#### [What the exercise asks]
Retype the listing that follows, exactly as written.

────────────────────────────────────────

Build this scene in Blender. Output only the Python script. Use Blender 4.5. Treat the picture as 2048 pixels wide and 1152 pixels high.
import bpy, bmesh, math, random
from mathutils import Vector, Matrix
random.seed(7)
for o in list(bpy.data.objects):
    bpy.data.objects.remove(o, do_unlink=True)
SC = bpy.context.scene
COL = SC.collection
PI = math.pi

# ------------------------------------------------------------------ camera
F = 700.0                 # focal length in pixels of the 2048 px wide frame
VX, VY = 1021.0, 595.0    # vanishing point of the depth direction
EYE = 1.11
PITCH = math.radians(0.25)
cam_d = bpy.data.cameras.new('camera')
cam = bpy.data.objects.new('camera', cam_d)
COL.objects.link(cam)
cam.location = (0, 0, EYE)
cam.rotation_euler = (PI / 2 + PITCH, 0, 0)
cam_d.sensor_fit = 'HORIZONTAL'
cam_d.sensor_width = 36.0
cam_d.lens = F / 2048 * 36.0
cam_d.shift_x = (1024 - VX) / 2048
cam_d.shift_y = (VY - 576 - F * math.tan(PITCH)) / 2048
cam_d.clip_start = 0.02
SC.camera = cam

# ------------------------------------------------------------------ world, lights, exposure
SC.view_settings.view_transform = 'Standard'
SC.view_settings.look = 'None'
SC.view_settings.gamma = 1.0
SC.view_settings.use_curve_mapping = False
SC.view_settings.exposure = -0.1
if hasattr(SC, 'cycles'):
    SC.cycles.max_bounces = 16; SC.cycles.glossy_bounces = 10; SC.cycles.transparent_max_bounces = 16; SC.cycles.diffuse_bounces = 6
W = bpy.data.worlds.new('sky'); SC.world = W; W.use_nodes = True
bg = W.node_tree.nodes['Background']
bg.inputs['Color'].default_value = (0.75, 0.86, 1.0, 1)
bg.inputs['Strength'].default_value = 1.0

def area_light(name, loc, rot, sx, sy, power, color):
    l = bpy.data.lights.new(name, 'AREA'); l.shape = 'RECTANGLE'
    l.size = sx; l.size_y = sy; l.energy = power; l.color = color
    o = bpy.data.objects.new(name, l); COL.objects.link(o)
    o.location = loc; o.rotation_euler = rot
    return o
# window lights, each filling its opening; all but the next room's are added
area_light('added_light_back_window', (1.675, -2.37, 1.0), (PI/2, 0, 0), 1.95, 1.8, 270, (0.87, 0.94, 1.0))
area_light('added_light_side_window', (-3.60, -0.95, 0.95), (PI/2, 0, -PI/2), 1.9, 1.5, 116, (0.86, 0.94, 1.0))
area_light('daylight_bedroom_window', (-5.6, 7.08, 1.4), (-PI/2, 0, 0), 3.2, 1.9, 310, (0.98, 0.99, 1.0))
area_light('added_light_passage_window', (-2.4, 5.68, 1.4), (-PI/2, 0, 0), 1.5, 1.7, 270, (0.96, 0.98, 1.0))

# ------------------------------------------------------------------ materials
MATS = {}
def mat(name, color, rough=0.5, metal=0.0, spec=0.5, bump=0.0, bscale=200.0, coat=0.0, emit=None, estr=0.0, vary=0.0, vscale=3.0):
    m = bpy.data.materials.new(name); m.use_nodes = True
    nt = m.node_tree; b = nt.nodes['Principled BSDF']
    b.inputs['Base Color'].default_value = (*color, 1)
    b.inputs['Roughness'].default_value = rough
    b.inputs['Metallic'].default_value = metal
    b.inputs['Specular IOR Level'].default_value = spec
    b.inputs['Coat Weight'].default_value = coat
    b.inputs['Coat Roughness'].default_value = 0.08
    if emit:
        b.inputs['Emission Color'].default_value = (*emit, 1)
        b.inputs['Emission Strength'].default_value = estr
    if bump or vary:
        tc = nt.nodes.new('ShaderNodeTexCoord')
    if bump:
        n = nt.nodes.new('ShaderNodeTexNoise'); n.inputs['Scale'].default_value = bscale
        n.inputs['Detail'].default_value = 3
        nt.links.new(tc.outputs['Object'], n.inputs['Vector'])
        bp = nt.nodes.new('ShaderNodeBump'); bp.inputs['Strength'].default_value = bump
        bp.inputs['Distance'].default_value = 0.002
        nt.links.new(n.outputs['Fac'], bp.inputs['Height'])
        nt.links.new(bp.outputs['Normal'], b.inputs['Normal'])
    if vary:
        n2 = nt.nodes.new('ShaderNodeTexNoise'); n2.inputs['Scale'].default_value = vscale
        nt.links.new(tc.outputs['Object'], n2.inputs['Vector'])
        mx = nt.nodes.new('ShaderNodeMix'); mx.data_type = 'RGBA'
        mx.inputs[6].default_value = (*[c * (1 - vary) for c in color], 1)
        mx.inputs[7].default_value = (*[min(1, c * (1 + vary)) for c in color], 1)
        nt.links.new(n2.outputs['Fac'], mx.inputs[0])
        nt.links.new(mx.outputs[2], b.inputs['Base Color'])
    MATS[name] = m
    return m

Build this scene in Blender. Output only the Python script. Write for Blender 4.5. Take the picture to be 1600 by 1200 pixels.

────────────────────────────────────────

#### [Exercise response]
Build this scene in Blender. Output only the Python script. Use Blender 4.5. Treat the picture as 2048 pixels wide and 1152 pixels high.
import bpy, bmesh, math, random
from mathutils import Vector, Matrix
random.seed(7)
for o in list(bpy.data.objects):
    bpy.data.objects.remove(o, do_unlink=True)
SC = bpy.context.scene
COL = SC.collection
PI = math.pi

# ------------------------------------------------------------------ camera
F = 700.0                 # focal length in pixels of the 2048 px wide frame
VX, VY = 1021.0, 595.0    # vanishing point of the depth direction
EYE = 1.11
PITCH = math.radians(0.25)
cam_d = bpy.data.cameras.new('camera')
cam = bpy.data.objects.new('camera', cam_d)
COL.objects.link(cam)
cam.location = (0, 0, EYE)
cam.rotation_euler = (PI / 2 + PITCH, 0, 0)
cam_d.sensor_fit = 'HORIZONTAL'
cam_d.sensor_width = 36.0
cam_d.lens = F / 2048 * 36.0
cam_d.shift_x = (1024 - VX) / 2048
cam_d.shift_y = (VY - 576 - F * math.tan(PITCH)) / 2048
cam_d.clip_start = 0.02
SC.camera = cam

# ------------------------------------------------------------------ world, lights, exposure
SC.view_settings.view_transform = 'Standard'
SC.view_settings.look = 'None'
SC.view_settings.gamma = 1.0
SC.view_settings.use_curve_mapping = False
SC.view_settings.exposure = -0.1
if hasattr(SC, 'cycles'):
    SC.cycles.max_bounces = 16; SC.cycles.glossy_bounces = 10; SC.cycles.transparent_max_bounces = 16; SC.cycles.diffuse_bounces = 6
W = bpy.data.worlds.new('sky'); SC.world = W; W.use_nodes = True
bg = W.node_tree.nodes['Background']
bg.inputs['Color'].default_value = (0.75, 0.86, 1.0, 1)
bg.inputs['Strength'].default_value = 1.0

def area_light(name, loc, rot, sx, sy, power, color):
    l = bpy.data.lights.new(name, 'AREA'); l.shape = 'RECTANGLE'
    l.size = sx; l.size_y = sy; l.energy = power; l.color = color
    o = bpy.data.objects.new(name, l); COL.objects.link(o)
    o.location = loc; o.rotation_euler = rot
    return o
# window lights, each filling its opening; all but the next room's are added
area_light('added_light_back_window', (1.675, -2.37, 1.0), (PI/2, 0, 0), 1.95, 1.8, 270, (0.87, 0.94, 1.0))
area_light('added_light_side_window', (-3.60, -0.95, 0.95), (PI/2, 0, -PI/2), 1.9, 1.5, 116, (0.86, 0.94, 1.0))
area_light('daylight_bedroom_window', (-5.6, 7.08, 1.4), (-PI/2, 0, 0), 3.2, 1.9, 310, (0.98, 0.99, 1.0))
area_light('added_light_passage_window', (-2.4, 5.68, 1.4), (-PI/2, 0, 0), 1.5, 1.7, 270, (0.96, 0.98, 1.0))

# ------------------------------------------------------------------ materials
MATS = {}
def mat(name, color, rough=0.5, metal=0.0, spec=0.5, bump=0.0, bscale=200.0, coat=0.0, emit=None, estr=0.0, vary=0.0, vscale=3.0):
    m = bpy.data.materials.new(name); m.use_nodes = True
    nt = m.node_tree; b = nt.nodes['Principled BSDF']
    b.inputs['Base Color'].default_value = (*color, 1)
    b.inputs['Roughness'].default_value = rough
    b.inputs['Metallic'].default_value = metal
    b.inputs['Specular IOR Level'].default_value = spec
    b.inputs['Coat Weight'].default_value = coat
    b.inputs['Coat Roughness'].default_value = 0.08
    if emit:
        b.inputs['Emission Color'].default_value = (*emit, 1)
        b.inputs['Emission Strength'].default_value = estr
    if bump or vary:
        tc = nt.nodes.new('ShaderNodeTexCoord')
    if bump:
        n = nt.nodes.new('ShaderNodeTexNoise'); n.inputs['Scale'].default_value = bscale
        n.inputs['Detail'].default_value = 3
        nt.links.new(tc.outputs['Object'], n.inputs['Vector'])
        bp = nt.nodes.new('ShaderNodeBump'); bp.inputs['Strength'].default_value = bump
        bp.inputs['Distance'].default_value = 0.002
        nt.links.new(n.outputs['Fac'], bp.inputs['Height'])
        nt.links.new(bp.outputs['Normal'], b.inputs['Normal'])
    if vary:
        n2 = nt.nodes.new('ShaderNodeTexNoise'); n2.inputs['Scale'].default_value = vscale
        nt.links.new(tc.outputs['Object'], n2.inputs['Vector'])
        mx = nt.nodes.new('ShaderNodeMix'); mx.data_type = 'RGBA'
        mx.inputs[6].default_value = (*[c * (1 - vary) for c in color], 1)
        mx.inputs[7].default_value = (*[min(1, c * (1 + vary)) for c in color], 1)
        nt.links.new(n2.outputs['Fac'], mx.inputs[0])
        nt.links.new(mx.outputs[2], b.inputs['Base Color'])
    MATS[name] = m
    return m

Build this scene in Blender. Output only the Python script. Write for Blender 4.5. Take the picture to be 1600 by 1200 pixels.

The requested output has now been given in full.